Work to complete: Skipping all pictures, set down the lines of the listing from the first through the one with "from mathutils.bvhtree import BVHTree".

Task inputs:

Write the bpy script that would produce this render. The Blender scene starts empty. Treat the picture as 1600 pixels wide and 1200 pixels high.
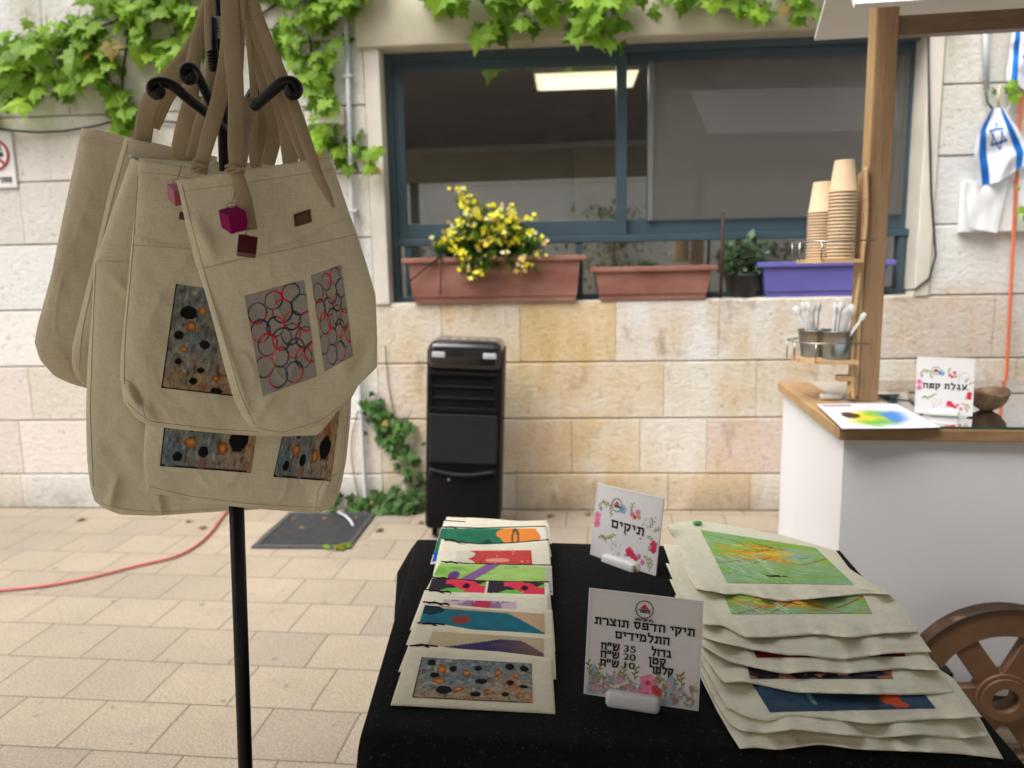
import bpy, bmesh, math, random
import numpy as np
from mathutils import Vector, Matrix, noise
from mathutils.bvhtree import BVHTree

# ------------------------------------------------------------------ camera, sky, sun, exposure
SC = bpy.context.scene
COL = SC.collection
F = 1202.0                                   # focal length in photo pixels (1600 wide)
PITCH, ROLL = math.radians(8.93), math.radians(-1.113)
CAM = Vector((0, 0, 1.45))
_f = Vector((0, math.cos(PITCH), -math.sin(PITCH)))
_r0 = Vector((1, 0, 0)); _u0 = _r0.cross(_f)
_r = math.cos(ROLL) * _r0 + math.sin(ROLL) * _u0
_u = -math.sin(ROLL) * _r0 + math.cos(ROLL) * _u0
cd = bpy.data.cameras.new('camera'); cam = bpy.data.objects.new('camera', cd); COL.objects.link(cam)
cam.matrix_world = Matrix(((_r.x, _u.x, -_f.x, CAM.x), (_r.y, _u.y, -_f.y, CAM.y), (_r.z, _u.z, -_f.z, CAM.z), (0, 0, 0, 1)))
cd.sensor_width = 36; cd.lens = 36 * F / 1600; cd.clip_start = .05; cd.clip_end = 400
cd.dof.use_dof = True; cd.dof.focus_distance = 1.32; cd.dof.aperture_fstop = 3.7
SC.camera = cam

SUN_EL, SUN_AZ = math.radians(58), math.radians(-130)     # azimuth: from behind the camera, to the left
w = bpy.data.worlds.new('World'); SC.world = w; w.use_nodes = True
nt = w.node_tree; nt.nodes.clear()
sky = nt.nodes.new('ShaderNodeTexSky'); sky.sky_type = 'NISHITA'; sky.sun_disc = False
sky.sun_elevation = SUN_EL; sky.sun_rotation = SUN_AZ; sky.dust_density = 6; sky.air_density = 1; sky.ozone_density = 1
hs = nt.nodes.new('ShaderNodeHueSaturation'); hs.inputs['Saturation'].default_value = .3
bg = nt.nodes.new('ShaderNodeBackground'); bg.inputs['Strength'].default_value = .15
ow = nt.nodes.new('ShaderNodeOutputWorld')
nt.links.new(sky.outputs[0], hs.inputs['Color']); nt.links.new(hs.outputs[0], bg.inputs['Color']); nt.links.new(bg.outputs[0], ow.inputs['Surface'])
sl = bpy.data.lights.new('sun', 'SUN'); sl.energy = 1.5; sl.angle = math.radians(45); sl.color = (1, .98, .96)
sun = bpy.data.objects.new('sun', sl); COL.objects.link(sun)
sd = Vector((math.sin(SUN_AZ) * math.cos(SUN_EL), math.cos(SUN_AZ) * math.cos(SUN_EL), math.sin(SUN_EL)))
sun.rotation_euler = sd.to_track_quat('Z', 'Y').to_euler()
SC.view_settings.view_transform = 'Standard'; SC.view_settings.look = 'None'
SC.view_settings.exposure = 0.62; SC.view_settings.gamma = 1
SC.cycles.max_bounces = 10; SC.cycles.transparent_max_bounces = 16; SC.cycles.use_denoising = True
SC.cycles.sample_clamp_indirect = 6

# ------------------------------------------------------------------ measuring helpers (photo pixel -> point on a real plane)
def ray(px, py): px, py = float(px), float(py); return (px - 800) / F * _r - (py - 600) / F * _u + _f
def onZ(px, py, z):
    d = ray(px, py); return CAM + d * ((z - CAM.z) / d.z)
def onY(px, py, y):
    y = float(y)
    d = ray(px, py); return CAM + d * ((y - CAM.y) / d.y)
def onP(px, py, p, n):
    p = Vector([float(q) for q in p])
    d = ray(px, py); return CAM + d * ((p - CAM).dot(n) / d.dot(n))
A_W = math.radians(-4.24)
MW = Matrix.Translation((0, 4.40, 0)) @ Matrix.Rotation(A_W, 4, 'Z')      # wall frame: x along, y into the wall, z up
MWI = MW.inverted()
def W(px, py, d=0.0):
    n = MW.to_3x3() @ Vector((0, 1, 0)); return MWI @ onP(px, py, MW @ Vector((0, d, 0)), n)
MC = Matrix.Translation((.961, 2.212, 0)) @ Matrix.Rotation(math.radians(-8), 4, 'Z')   # cart frame
MCI = MC.inverted()
def Cp(px, py, d=0.0):
    n = MC.to_3x3() @ Vector((0, 1, 0)); return MCI @ onP(px, py, MC @ Vector((0, d, 0)), n)

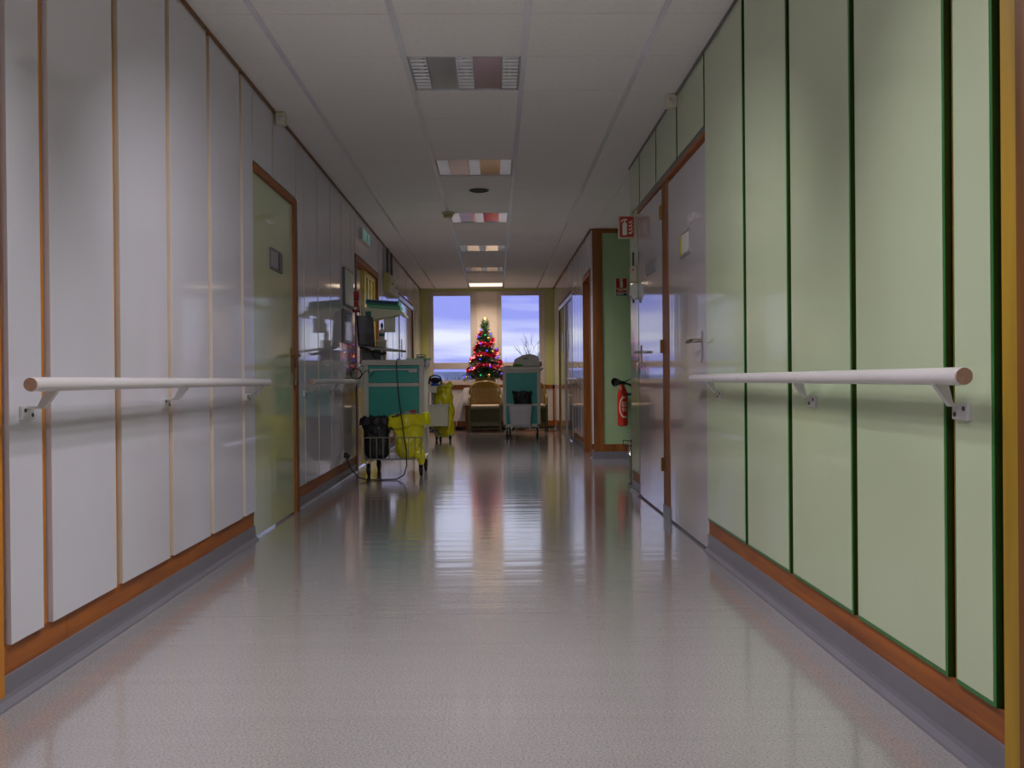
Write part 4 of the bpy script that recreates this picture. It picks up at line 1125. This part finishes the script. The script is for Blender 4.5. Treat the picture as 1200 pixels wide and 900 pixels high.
obj('mount_lead', MB().cyl((-0.09, -0.012, 0.53), (-0.09, -0.012, 0.69), 0.005, seg=6), M['black'], T2)
bag('yellow_waste_bag', 'tall yellow waste bag hanging on the cream trolley', (-0.735, 14.60, 0.05), 0.30, 0.22, 0.74, 31, M['yellow_bag'], prof=((0, .75), (.08, 1.0), (.4, 1.0), (.75, .92), (1, .75)), crumple=0.022, rimw=0.025)
dm = thing('dome_device', 'black device under a clear dome on the cream trolley', 'device', (-0.885, 14.3, 0.787))
obj('device_body', MB().ball((0.05, 0, 0.075), 0.075, 14, 8, (1, .8, .55)), M['black'], dm, smooth=True)
obj('device_base', MB().lathe([(0.06, 0.0), (0.065, 0.02), (0.04, 0.04)], c=(0.05, 0, 0), seg=18), M['blue'], dm, smooth=True)
obj('clear_dome', MB().lathe([(0.095, 0.02), (0.098, 0.07), (0.08, 0.125), (0.04, 0.15), (0.01, 0.155)], c=(0.05, 0, 0), seg=22), M['clear'], dm, smooth=True)
wp = thing('white_cloth', 'small white wipe lying on the cream trolley tray', 'cloth', (-0.80, 14.22, 0.788))
obj('cloth_fold', MB().sheet(lambda u, v: (-0.02 + 0.13 * u, -0.02 + 0.10 * v, 0.015 + 0.018 * math.sin(7 * u + 3 * v) * (1 - v * 0.4)), 10, 7), M['paper'], wp, smooth=True, solid=0.003)
bt = thing('white_bottle', 'tiny white bottle standing in the cream trolley bin', 'bottle', (-0.765, 14.24, 0.236))
obj('bottle_body', MB().lathe([(0.022, 0), (0.022, 0.27), (0.012, 0.30), (0.011, 0.335)], seg=14), M['paper'], bt, smooth=True)
obj('bottle_cap', MB().lathe([(0.013, 0.33), (0.013, 0.35)], seg=12), M['cart_cream'], bt, smooth=True)

# ------------------------------------------------------------------ far trolley at the windows
T3 = thing('supply_trolley', 'grey framed teal trolley in front of the right end window', 'trolley', (0.40, 15.2, 0.0))
a0, a1, dd = -0.275, 0.265, 0.80
for x in (a0, a1 - 0.04):
    for y in (0.0, dd - 0.04):
        obj('upright', MB().box(x, x + 0.04, y, y + 0.04, 0.16, 1.0), M['cart_frame'], T3, bev=0.004)
obj('top_tray', MB().box(a0 - 0.012, a1 + 0.012, -0.012, dd + 0.012, 1.0, 1.055), M['cart_frame'], T3, bev=0.008)
obj('front_panel', MB().box(a0 + 0.04, a1 - 0.04, 0.006, 0.02, 0.505, 0.965), M['teal'], T3, label='teal upper front panel')
obj('front_panel', MB().box(a0 + 0.04, a1 - 0.04, 0.006, 0.02, 0.20, 0.47), M['teal'], T3, label='teal lower front panel')
obj('cross_rail', MB().box(a0 + 0.04, a1 - 0.04, 0.0, 0.03, 0.47, 0.505), M['cart_frame'], T3)
obj('cross_rail', MB().box(a0 + 0.04, a1 - 0.04, 0.0, 0.03, 0.965, 1.0), M['cart_frame'], T3)
obj('base_shelf', MB().box(a0, a1, 0.0, dd, 0.16, 0.20), M['cart_frame'], T3, bev=0.003)
obj('side_panel', MB().box(a1 - 0.004, a1 + 0.012, 0.05, dd - 0.05, 0.22, 0.99), M['cart_cream'], T3, bev=0.002)
obj('side_panel', MB().box(a0 - 0.004, a0 + 0.01, 0.05, dd - 0.05, 0.22, 0.99), M['cart_cream'], T3, bev=0.002)
obj('back_panel', MB().box(a0 + 0.04, a1 - 0.04, dd - 0.02, dd - 0.006, 0.2, 0.99), M['teal'], T3)
obj('push_handle', MB().tube([(a1 + 0.01, 0.06, 0.99), (a1 + 0.05, 0.06, 1.03), (a1 + 0.05, dd - 0.06, 1.03), (a1 + 0.01, dd - 0.06, 0.99)], 0.010, 8), M['chrome'], T3, smooth=True)
for x, y in ((a0 + 0.05, 0.04), (a1 - 0.04, 0.04), (a0 + 0.10, dd - 0.05), (a1 - 0.02, dd - 0.05)):
    caster(T3, x, y, 0.062, 0, 0.165)
bn = thing('waste_bin', 'grey tapered waste bin hung on the far trolley front', 'bin', (0.372, 15.09, 0.16))
def binf(u, v, ins=0.0):
    a = 2 * math.pi * u
    k = 0.80 + 0.20 * v
    ca, sa = math.cos(a), math.sin(a)
    return (math.copysign(abs(ca) ** 0.3, ca) * (0.178 - ins) * k, math.copysign(abs(sa) ** 0.3, sa) * (0.095 - ins), 0.34 * v)
mb = MB().sheet(lambda u, v: binf(u, v), 32, 6, True)
mb.add([binf(i / 32, 0) for i in range(32)], [tuple(range(32))])
obj('bin_body', mb, M['bin_grey'], bn, smooth=True, solid=0.004)
obj('bin_rim', MB().sheet(lambda u, v: tuple(a * (1.0 + 0.05 * v) if i < 2 else a - 0.012 * v for i, a in enumerate(binf(u, 1.0))), 32, 3, True), M['bin_grey'], bn, solid=0.003)
obj('bin_rib', MB().box(-0.15, 0.15, -0.1005, -0.094, 0.165, 0.172), M['bin_grey'], bn)
for x in (-0.135, 0.135):
    obj('bin_foot', MB().box(x - 0.012, x + 0.012, -0.09, -0.06, -0.02, 0.02), M['bin_grey'], bn)
bag('black_bin_bag', 'black bag rising out of the grey bin on the far trolley', (0.405, 15.09, 0.40), 0.27, 0.15, 0.265, 14, M['black_bag'], prof=((0, .8), (.2, .9), (.6, .98), (1, .92)), crumple=0.016, rimw=0.02)
dv = thing('monitor_device', 'rounded grey portable device on top of the far trolley', 'device', (0.48, 15.45, 1.055))
obj('device_housing', MB().prism([(-0.185, 0.0), (0.19, 0.0), (0.20, 0.03), (0.165, 0.15), (0.12, 0.175), (0.03, 0.19), (-0.06, 0.175), (-0.13, 0.14), (-0.18, 0.115), (-0.195, 0.07)], 'y', -0.15, 0.13), M['device'], dv, bev=0.018, smooth=True)
obj('device_lid', MB().prism([(-0.12, 0.125), (0.0, 0.166), (0.05, 0.17), (0.05, 0.182), (0.0, 0.182), (-0.125, 0.138)], 'y', -0.165, 0.10), M['white_metal'], dv, bev=0.004)
obj('device_side', MB().box(0.165, 0.225, -0.12, 0.08, 0.0, 0.075), M['grey_label'], dv, bev=0.01)
obj('device_grip', MB().box(-0.06, 0.02, -0.168, -0.152, 0.115, 0.128), M['dark_grey'], dv, bev=0.004)
gp = thing('green_pad', 'green sponge pad at the left of the grey device', 'pad', (0.335, 15.24, 1.055), 0.15)
obj('pad', MB().prism([(-0.075, 0.0), (0.075, 0.0), (0.08, 0.02), (0.05, 0.038), (-0.06, 0.045)], 'y', -0.03, 0.04), M['green_pad'], gp, bev=0.006)
st = thing('paper_stack', 'flat beige stack of papers on the far trolley left corner', 'paper', (0.20, 15.28, 1.055))
obj('stack', MB().box(-0.055, 0.055, -0.08, 0.08, 0, 0.018), M['beige'], st, bev=0.002)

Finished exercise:
Write the bpy script that would produce this render. The Blender scene starts empty. Treat the picture as 1600 pixels wide and 1200 pixels high.
import bpy, bmesh, math, random
import numpy as np
from mathutils import Vector, Matrix, noise
from mathutils.bvhtree import BVHTree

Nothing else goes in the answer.